How Kate Bush’s ‘The Kick Inside’ kicked punk into touch

Punk was so straightforward that in an age of complex prog rock, it was difficult to comprehend. In fact, in Charley Walters’ scathing Rolling Stone review of the Sex Pistols’ ‘Pretty Vacant’ he just about inadvertently defined the punk movement: “The music is overly simplistic and rudimentary,” he correctly wrote in the same way that a spade review might say that it is only good for digging. Before adding for good measure, “It’s also not very good.”

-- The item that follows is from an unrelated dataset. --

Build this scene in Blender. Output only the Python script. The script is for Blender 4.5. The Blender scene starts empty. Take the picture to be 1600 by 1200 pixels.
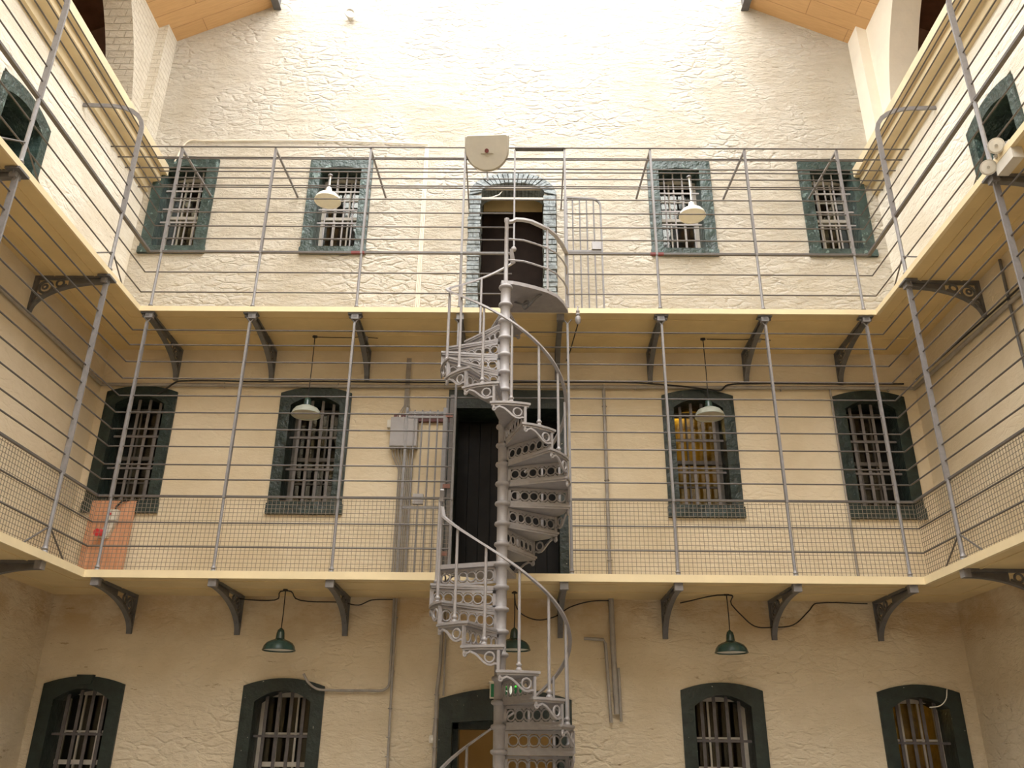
import bpy, math, random
from mathutils import Vector, Matrix
random.seed(7)
PI = math.pi
SC = bpy.context.scene
COL = SC.collection

# ------------------------------------------------------------------ key measures (metres)
WY = 10.40            # inner face of the end wall
XL, XR = -5.555, 5.17  # side walls
DY = 9.30             # front edge of the galleries on the end wall
DXL, DXR = -4.713, 4.351
ZU, ZM = 6.75, 3.51   # gallery floors
MIDX = -0.18
CX, CY = -0.18, 8.62  # newel of the spiral stair
RS = 0.70

# ------------------------------------------------------------------ mesh helpers
class MB:
    def __init__(s):
        s.v = []; s.f = []
    def add(s, vs, fs):
        b = len(s.v); s.v += [tuple(p) for p in vs]; s.f += [tuple(b + i for i in q) for q in fs]
        return s
    def box(s, x0, x1, y0, y1, z0, z1):
        return s.add([(x0,y0,z0),(x1,y0,z0),(x1,y1,z0),(x0,y1,z0),(x0,y0,z1),(x1,y0,z1),(x1,y1,z1),(x0,y1,z1)],
                     [(0,3,2,1),(4,5,6,7),(0,1,5,4),(1,2,6,5),(2,3,7,6),(3,0,4,7)])
    def hexa(s, c):
        return s.add(c, [(0,3,2,1),(4,5,6,7),(0,1,5,4),(1,2,6,5),(2,3,7,6),(3,0,4,7)])
    def sweep(s, pts, sec, up=(0,0,1), closed=False, scale=None):
        """sec: list of (side, up) offsets swept along pts"""
        pts = [Vector(p) for p in pts]; n = len(pts); m = len(sec); up = Vector(up)
        vs = []
        for i, p in enumerate(pts):
            if closed: t = pts[(i+1) % n] - pts[i-1]
            else: t = pts[min(i+1, n-1)] - pts[max(i-1, 0)]
            t.normalize()
            u = up
            if abs(t.dot(u)) > .98: u = Vector((0,1,0)) if abs(t.y) < .9 else Vector((1,0,0))
            sd = t.cross(u).normalized(); w = sd.cross(t).normalized()
            k = 1.0
            if not closed and 0 < i < n-1:
                a = (pts[i]-pts[i-1]).normalized(); c = max(.35, a.dot(t)); k = 1/c
            q = scale[i] if scale else 1.0
            for a, b in sec: vs.append(p + sd*(a*k*q) + w*(b*q))
        fs = []
        for i in range(n if closed else n-1):
            j = (i+1) % n
            for a in range(m):
                c = (a+1) % m
                fs.append((i*m+a, i*m+c, j*m+c, j*m+a))
        if not closed:
            fs.append(tuple(range(m-1, -1, -1))); fs.append(tuple((n-1)*m + a for a in range(m)))
        return s.add(vs, fs)
    def tube(s, pts, r, n=6, up=(0,0,1), closed=False, scale=None):
        return s.sweep(pts, [(r*math.cos(2*PI*i/n), r*math.sin(2*PI*i/n)) for i in range(n)], up, closed, scale)
    def bar(s, pts, w, h, up=(0,0,1), closed=False):
        return s.sweep(pts, [(-w/2,-h/2),(w/2,-h/2),(w/2,h/2),(-w/2,h/2)], up, closed)
    def lathe(s, prof, n=16, c=(0,0,0)):
        vs = []; fs = []
        for r, z in prof:
            for i in range(n):
                a = 2*PI*i/n; vs.append((c[0]+r*math.cos(a), c[1]+r*math.sin(a), c[2]+z))
        for k in range(len(prof)-1):
            for i in range(n):
                j = (i+1) % n; fs.append((k*n+i, k*n+j, (k+1)*n+j, (k+1)*n+i))
        fs.append(tuple(range(n-1,-1,-1))); fs.append(tuple((len(prof)-1)*n+i for i in range(n)))
        return s.add(vs, fs)
    def prism(s, poly, mp, t0, t1):
        n = len(poly)
        vs = [mp(u, v, t0) for u, v in poly] + [mp(u, v, t1) for u, v in poly]
        fs = [tuple(range(n-1,-1,-1)), tuple(range(n, 2*n))] + [(i, (i+1) % n, n+(i+1) % n, n+i) for i in range(n)]
        return s.add(vs, fs)
    def torus(s, c, a1, a2, R, r, n=16, m=6):
        c = Vector(c); a1 = Vector(a1).normalized(); a2 = Vector(a2).normalized(); nn = a1.cross(a2)
        pts = [c + a1*(R*math.cos(2*PI*i/n)) + a2*(R*math.sin(2*PI*i/n)) for i in range(n)]
        return s.tube(pts, r, m, nn, True)
    def build(s, name, mat, parent=None, smooth=False, ang=40):
        me = bpy.data.meshes.new(name); me.from_pydata(s.v, [], s.f); me.update()
        import bmesh
        bm = bmesh.new(); bm.from_mesh(me); bmesh.ops.recalc_face_normals(bm, faces=bm.faces); bm.to_mesh(me); bm.free()
        me.materials.append(mat)
        if smooth:
            me.polygons.foreach_set('use_smooth', [True]*len(me.polygons))
            me.set_sharp_from_angle(angle=math.radians(ang))
        o = bpy.data.objects.new(name, me); COL.objects.link(o)
        if parent is not None: o.parent = parent
        return o

def tag(o, label, cat, group=None, kind=None):
    o['label'] = label; o['category'] = cat
    if group: o['group'] = group
    if kind: o['kind'] = kind
    return o
def thing(name, label, cat, loc=(0,0,0), rz=0, group=None, kind=None):
    o = bpy.data.objects.new(name, None); COL.objects.link(o)
    o.empty_display_size = .1
    o.location = loc; o.rotation_euler = (0,0,rz)
    return tag(o, label, cat, group, kind)
def dup(root, loc, rz=None, label=None):
    r = root.copy(); COL.objects.link(r); r.location = loc
    if rz is not None: r.rotation_euler = (0,0,rz)
    if label: r['label'] = label
    for ch in list(root.children):
        c = ch.copy(); COL.objects.link(c); c.parent = r
        for g in list(ch.children):
            d = g.copy(); COL.objects.link(d); d.parent = c
    return r

# ------------------------------------------------------------------ materials
def new_mat(name, col, rough=.6, metal=0.0, spec=.4):
    m = bpy.data.materials.new(name); m.use_nodes = True
    b = m.node_tree.nodes['Principled BSDF']
    b.inputs['Base Color'].default_value = (*col, 1); b.inputs['Roughness'].default_value = rough
    b.inputs['Metallic'].default_value = metal; b.inputs['Specular IOR Level'].default_value = spec
    return m, m.node_tree, b
def N(nt, t, **kw):
    n = nt.nodes.new(t)
    for k, v in kw.items():
        if k.startswith('i_'):
            key = k[2:]; key = int(key) if key.isdigit() else key.replace('_', ' ')
            n.inputs[key].default_value = v
        else: setattr(n, k, v)
    return n
def world_pos(nt, scale=(1,1,1)):
    g = N(nt, 'ShaderNodeNewGeometry'); mp = N(nt, 'ShaderNodeMapping')
    mp.inputs['Scale'].default_value = scale
    nt.links.new(g.outputs['Position'], mp.inputs['Vector']); return mp.outputs['Vector']
def obj_pos(nt, scale=(1,1,1)):
    g = N(nt, 'ShaderNodeTexCoord'); mp = N(nt, 'ShaderNodeMapping')
    mp.inputs['Scale'].default_value = scale
    nt.links.new(g.outputs['Object'], mp.inputs['Vector']); return mp.outputs['Vector']
def ramp(nt, fac, stops):
    r = N(nt, 'ShaderNodeValToRGB')
    while len(r.color_ramp.elements) > len(stops): r.color_ramp.elements.remove(r.color_ramp.elements[-1])
    while len(r.color_ramp.elements) < len(stops): r.color_ramp.elements.new(.5)
    for e, (p, c) in zip(r.color_ramp.elements, stops):
        e.position = p; e.color = c if len(c) == 4 else (*c, 1)
    nt.links.new(fac, r.inputs['Fac']); return r.outputs['Color']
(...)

But suddenly, this rogue clan of spiky-haired loons began kicking up a storm—a maelstrom so unique that it was wrestled with and intellectualised as a musical statement that beheaded the bourgeoisie with an axe of pure individualism and blunt expression. Thus, it’s perhaps no surprise that when Kate Bush arrived as yet another curveball right in the middle of all this, she too was a missed point.

She wasn’t yet 20 when her masterful debut album, The Kick Inside, arrived in 1978. But the starlet didn’t fit into the narrative and as such, she was seen as a fly in the ointment. Her reviews at the time were scathing. The Guardian called her an “odd combo of artiness and artlessness,” and dismissed her as a “middlebrow soft option.” 

And NME followed up the barrage with the following: “[Kate Bush] all the unpleasant aspects of David Bowie in the Mainman era…. [Bowie manager] Tony DeFries would’ve loved you seven years ago, Kate, and seven years ago, maybe I would’ve too. But these days I’m past the stage of admiring people desperate to dazzle and bemuse, and I wish you were past the stage of trying those tricks yourself.”

Now, however, The Kick Inside is rightly regarded as a masterpiece. What happened? Well, the zeitgeist moved on quickly from the punk kickstart. It was a necessary lightning flash, and it changed the world, but after five short years, it had mutated into new wave for the most part. Oddly, the much-maligned Bush effort proved to be a pivotal moment of diegesis in this story.

You see, ultimately, Bush was the pinnacle of punk: if the movement was all about breaking away from the stilted norm in an individualistic and expressive fashion, then it doesn’t get much more profound on that front than the wailing ways of ‘Wuthering Heights’. As John Lydon proclaimed himself in a BBC interview: “At first, it seemed absurd, all that aaaaah and weeee, it was way up there,” Lydon commented. “But it wasn’t that at all. It fits. Those shrieks and wabbles are beauty beyond belief to me.” 

And that, in essence, was the premise of her own movement—one that ran parallel to punk. It was all emotion and heart and that has enamoured everyone from Lydon to Big Boi of Outkast fame. As the latter commented to Ameoba: “Music is supposed to evoke emotion and make people feel a certain way whether it’s happy or sad or make you think.” Punk was doing that too in a very pointed fashion, but it was a rather monochrome world. A flowery mellow punk song is about as rare as a loquacious American in Hollywood; it just doesn’t happen.

In truth, punk exploded so quickly that it had no time to set out a plan, so people began following the leader. This made the angular revolution very edgy but, ultimately, not all that diverse. Bush picked up on its exuberant youthful energy and then gladly sat well to the left of it. She might have been cast out as an artistic pariah at first, but soon she started attracting a curious crowd with her hymnal humming, and shortly after, new wave married the two.